--- start SOURCE MATERIAL ---
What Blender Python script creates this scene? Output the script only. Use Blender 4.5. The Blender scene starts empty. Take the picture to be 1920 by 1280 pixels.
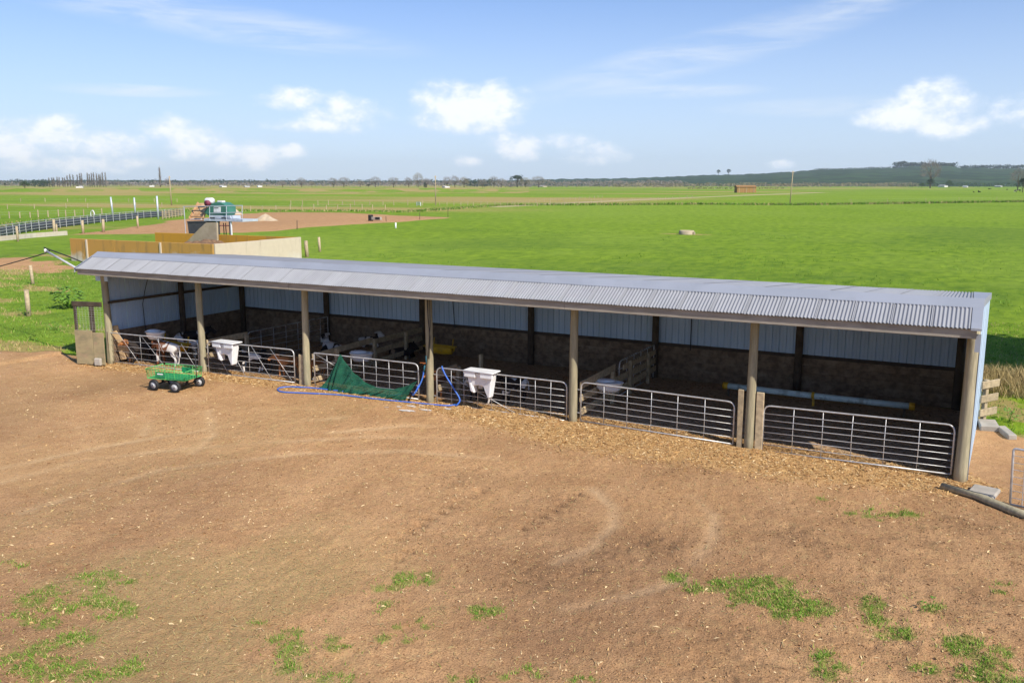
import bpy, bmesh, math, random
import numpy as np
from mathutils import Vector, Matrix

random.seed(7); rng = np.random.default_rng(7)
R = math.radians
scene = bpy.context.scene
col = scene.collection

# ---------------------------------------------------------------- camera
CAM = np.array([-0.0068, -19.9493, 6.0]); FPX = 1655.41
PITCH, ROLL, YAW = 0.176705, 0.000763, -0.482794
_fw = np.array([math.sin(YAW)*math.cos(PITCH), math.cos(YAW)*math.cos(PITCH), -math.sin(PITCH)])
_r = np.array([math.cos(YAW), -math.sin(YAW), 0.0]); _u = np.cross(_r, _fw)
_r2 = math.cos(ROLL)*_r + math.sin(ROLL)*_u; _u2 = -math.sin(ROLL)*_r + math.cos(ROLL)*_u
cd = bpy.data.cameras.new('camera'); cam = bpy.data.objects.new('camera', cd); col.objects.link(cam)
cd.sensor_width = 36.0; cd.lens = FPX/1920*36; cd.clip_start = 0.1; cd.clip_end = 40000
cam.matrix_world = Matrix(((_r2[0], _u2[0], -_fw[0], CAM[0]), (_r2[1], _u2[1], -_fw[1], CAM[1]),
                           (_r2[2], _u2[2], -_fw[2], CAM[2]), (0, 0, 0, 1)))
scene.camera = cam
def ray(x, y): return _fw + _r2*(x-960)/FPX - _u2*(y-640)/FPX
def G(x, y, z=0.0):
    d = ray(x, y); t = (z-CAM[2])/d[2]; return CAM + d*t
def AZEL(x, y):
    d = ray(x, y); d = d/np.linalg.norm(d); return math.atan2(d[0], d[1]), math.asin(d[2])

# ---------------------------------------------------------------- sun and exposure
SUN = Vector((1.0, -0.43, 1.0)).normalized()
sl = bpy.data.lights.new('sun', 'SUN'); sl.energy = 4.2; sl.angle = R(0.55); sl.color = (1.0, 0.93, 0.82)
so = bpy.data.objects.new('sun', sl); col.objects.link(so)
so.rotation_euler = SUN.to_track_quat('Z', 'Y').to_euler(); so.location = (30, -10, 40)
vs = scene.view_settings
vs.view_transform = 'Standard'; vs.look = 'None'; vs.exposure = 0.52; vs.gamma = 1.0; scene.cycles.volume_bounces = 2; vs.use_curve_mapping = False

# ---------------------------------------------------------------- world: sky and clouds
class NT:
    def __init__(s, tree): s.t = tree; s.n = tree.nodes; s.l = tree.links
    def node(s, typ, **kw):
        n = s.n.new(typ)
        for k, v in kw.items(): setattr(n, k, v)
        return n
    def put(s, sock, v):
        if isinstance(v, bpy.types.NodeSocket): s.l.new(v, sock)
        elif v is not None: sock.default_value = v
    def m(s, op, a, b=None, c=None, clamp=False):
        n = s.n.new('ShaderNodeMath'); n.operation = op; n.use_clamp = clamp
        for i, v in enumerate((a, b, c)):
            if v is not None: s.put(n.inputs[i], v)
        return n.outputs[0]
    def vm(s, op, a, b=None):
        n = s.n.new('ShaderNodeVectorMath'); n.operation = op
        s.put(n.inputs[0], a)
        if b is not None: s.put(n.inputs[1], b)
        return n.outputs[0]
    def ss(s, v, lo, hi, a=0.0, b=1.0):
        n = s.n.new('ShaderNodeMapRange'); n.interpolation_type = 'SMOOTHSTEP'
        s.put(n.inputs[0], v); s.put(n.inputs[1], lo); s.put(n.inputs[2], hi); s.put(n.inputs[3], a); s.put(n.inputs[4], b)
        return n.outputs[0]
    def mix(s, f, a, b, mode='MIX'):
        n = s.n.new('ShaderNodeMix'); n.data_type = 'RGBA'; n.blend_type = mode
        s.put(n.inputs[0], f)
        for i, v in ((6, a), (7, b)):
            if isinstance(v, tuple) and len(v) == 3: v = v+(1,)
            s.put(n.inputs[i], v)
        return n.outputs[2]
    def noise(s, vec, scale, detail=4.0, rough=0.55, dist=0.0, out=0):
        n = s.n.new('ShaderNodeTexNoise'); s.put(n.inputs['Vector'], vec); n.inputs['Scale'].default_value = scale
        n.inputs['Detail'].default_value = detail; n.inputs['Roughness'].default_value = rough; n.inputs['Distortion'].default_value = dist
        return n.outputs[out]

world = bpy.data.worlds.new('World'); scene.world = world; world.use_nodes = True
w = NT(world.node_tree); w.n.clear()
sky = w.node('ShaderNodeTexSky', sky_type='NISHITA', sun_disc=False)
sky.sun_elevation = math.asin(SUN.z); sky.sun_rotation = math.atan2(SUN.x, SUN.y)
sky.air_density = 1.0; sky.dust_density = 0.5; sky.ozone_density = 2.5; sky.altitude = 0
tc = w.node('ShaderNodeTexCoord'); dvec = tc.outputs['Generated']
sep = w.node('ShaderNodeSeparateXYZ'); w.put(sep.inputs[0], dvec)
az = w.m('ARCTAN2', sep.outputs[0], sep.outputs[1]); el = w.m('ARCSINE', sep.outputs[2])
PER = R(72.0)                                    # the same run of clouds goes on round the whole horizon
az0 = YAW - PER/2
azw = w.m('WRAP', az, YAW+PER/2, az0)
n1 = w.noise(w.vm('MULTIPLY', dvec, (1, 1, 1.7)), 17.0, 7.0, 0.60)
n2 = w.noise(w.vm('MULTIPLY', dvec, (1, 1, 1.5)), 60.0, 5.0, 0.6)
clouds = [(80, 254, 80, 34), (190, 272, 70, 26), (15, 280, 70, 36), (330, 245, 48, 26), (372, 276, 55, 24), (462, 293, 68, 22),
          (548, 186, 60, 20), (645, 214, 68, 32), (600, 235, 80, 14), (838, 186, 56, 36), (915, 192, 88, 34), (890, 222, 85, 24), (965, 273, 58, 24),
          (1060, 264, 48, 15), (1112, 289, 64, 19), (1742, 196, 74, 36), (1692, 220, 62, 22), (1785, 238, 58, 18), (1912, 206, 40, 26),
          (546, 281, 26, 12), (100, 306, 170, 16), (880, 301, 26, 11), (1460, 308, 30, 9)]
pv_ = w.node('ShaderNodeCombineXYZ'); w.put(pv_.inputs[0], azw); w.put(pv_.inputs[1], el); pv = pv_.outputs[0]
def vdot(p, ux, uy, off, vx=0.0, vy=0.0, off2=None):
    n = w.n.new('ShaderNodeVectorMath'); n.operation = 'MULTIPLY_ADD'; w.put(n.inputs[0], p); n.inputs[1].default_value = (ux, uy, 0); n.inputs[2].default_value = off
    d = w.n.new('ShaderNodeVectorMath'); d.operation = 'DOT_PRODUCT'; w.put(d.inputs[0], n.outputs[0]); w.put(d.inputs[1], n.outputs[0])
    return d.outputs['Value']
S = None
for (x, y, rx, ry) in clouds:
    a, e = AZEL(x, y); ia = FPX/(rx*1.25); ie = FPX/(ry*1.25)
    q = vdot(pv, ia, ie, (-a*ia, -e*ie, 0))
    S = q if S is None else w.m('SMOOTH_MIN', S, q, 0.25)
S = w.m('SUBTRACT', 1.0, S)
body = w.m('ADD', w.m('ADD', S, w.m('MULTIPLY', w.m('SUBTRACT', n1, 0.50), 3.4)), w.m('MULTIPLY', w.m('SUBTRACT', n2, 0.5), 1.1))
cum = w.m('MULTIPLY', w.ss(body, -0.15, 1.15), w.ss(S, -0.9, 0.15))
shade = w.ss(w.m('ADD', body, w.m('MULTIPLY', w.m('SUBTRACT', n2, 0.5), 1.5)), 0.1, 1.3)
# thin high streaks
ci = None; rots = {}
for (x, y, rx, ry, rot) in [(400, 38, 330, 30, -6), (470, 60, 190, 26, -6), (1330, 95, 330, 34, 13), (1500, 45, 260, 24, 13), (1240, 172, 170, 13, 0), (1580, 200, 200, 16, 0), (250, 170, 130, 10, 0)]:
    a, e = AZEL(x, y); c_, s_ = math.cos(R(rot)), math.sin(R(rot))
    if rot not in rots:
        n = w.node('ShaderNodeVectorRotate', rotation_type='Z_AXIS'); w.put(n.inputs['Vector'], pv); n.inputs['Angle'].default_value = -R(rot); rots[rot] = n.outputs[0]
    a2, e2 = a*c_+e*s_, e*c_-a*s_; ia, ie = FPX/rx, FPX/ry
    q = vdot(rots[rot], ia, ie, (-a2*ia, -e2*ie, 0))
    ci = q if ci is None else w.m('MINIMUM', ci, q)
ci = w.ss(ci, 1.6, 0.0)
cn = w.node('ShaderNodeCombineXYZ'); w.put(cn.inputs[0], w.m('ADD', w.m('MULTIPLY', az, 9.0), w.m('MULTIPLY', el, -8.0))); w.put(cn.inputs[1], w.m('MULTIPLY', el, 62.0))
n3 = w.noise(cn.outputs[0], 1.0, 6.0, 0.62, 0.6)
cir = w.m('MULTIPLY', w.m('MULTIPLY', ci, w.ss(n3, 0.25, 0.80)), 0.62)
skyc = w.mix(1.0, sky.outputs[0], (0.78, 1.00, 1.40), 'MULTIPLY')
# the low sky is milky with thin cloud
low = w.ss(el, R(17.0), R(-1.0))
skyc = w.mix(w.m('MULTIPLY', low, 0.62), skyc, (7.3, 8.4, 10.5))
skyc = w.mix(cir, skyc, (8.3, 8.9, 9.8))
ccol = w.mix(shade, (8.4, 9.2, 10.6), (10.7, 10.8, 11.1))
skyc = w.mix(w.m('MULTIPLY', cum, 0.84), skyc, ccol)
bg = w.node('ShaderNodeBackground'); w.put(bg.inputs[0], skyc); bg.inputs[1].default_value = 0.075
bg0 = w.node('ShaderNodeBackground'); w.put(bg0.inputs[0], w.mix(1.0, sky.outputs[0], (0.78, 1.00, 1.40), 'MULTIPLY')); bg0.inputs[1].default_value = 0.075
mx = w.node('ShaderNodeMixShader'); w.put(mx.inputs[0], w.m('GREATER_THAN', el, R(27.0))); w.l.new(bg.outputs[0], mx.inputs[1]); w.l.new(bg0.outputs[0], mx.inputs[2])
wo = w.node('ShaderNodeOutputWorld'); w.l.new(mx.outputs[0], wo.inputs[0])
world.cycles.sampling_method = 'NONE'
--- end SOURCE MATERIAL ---
EXERCISE REQUIREMENTS
Every line from the start of the listing above through the line with "col = scene.collection" should be repeated exactly; skip the pictures and add nothing else.

CORRECT RESPONSE
What Blender Python script creates this scene? Output the script only. Use Blender 4.5. The Blender scene starts empty. Take the picture to be 1920 by 1280 pixels.
import bpy, bmesh, math, random
import numpy as np
from mathutils import Vector, Matrix

random.seed(7); rng = np.random.default_rng(7)
R = math.radians
scene = bpy.context.scene
col = scene.collection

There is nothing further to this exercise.